Finite size effects in ferroelectric-semiconductor thin films under open-circuited electric boundary conditions

TL;DR

This paper investigates how finite size effects influence ferroelectric-semiconductor thin films with open-circuited boundary conditions, revealing unique temperature-dependent behaviors and phase transition mechanisms using theoretical models.

Contribution

It introduces a theoretical analysis of finite size effects under open-circuited conditions, highlighting differences from short-circuited films and predicting re-entrant phase transitions.

Findings

Critical thickness and polarization depend on temperature.

Re-entrant transition boundary between mono- and poly-domain states.

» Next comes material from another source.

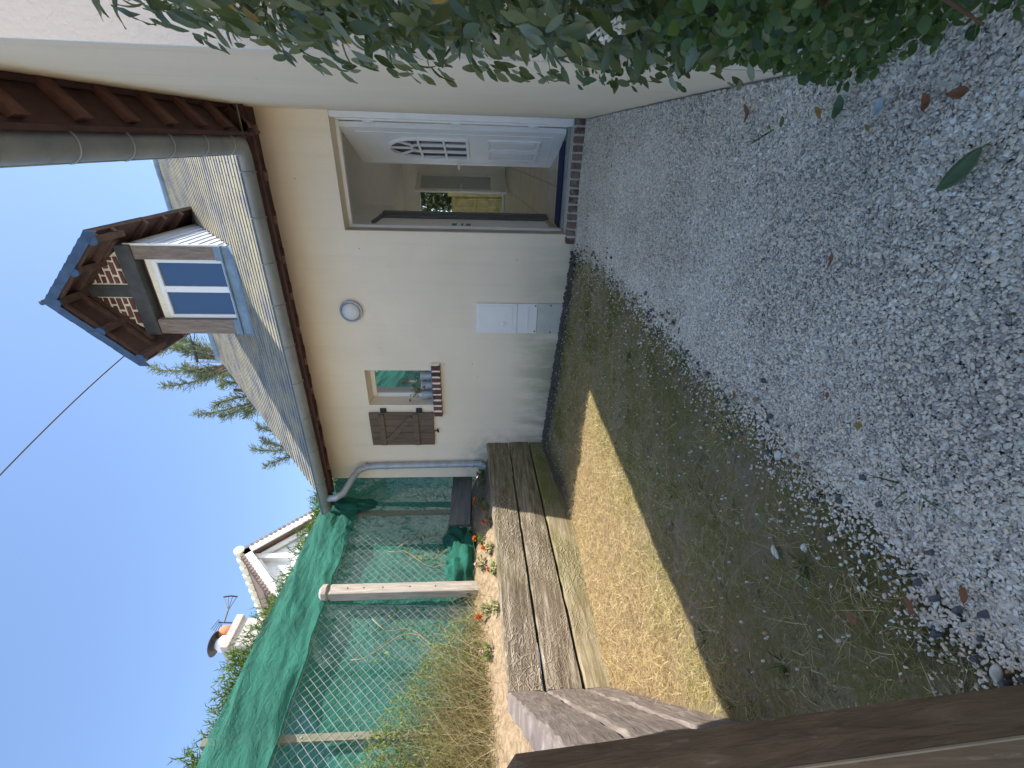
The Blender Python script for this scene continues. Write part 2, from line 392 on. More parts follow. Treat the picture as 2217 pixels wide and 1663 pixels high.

Significant differences from short-circuited film behavior.

Abstract

General features of finite size effects in the ferroelectric-semiconductor film under open-circuited electric boundary conditions are analyzed using Landau-Ginzburg-Devonshire theory and continuum media electrostatics. The temperature dependence of the film critical thickness, spontaneous polarization and depolarization field profiles of the open-circuited films are found to be significantly different compared to the short-circuited ones. In particular, we predict the re-entrant type transition boundary between the mono-domain and poly-domain ferroelectric states due to reduced internal screening efficiency and analyzed possible experimental scenarios created by this mechanism. This analysis is relevant to the behavior of the free-standing ferroelectric films and scanning-probe microscopy based experiments on free ferroelectric surfaces.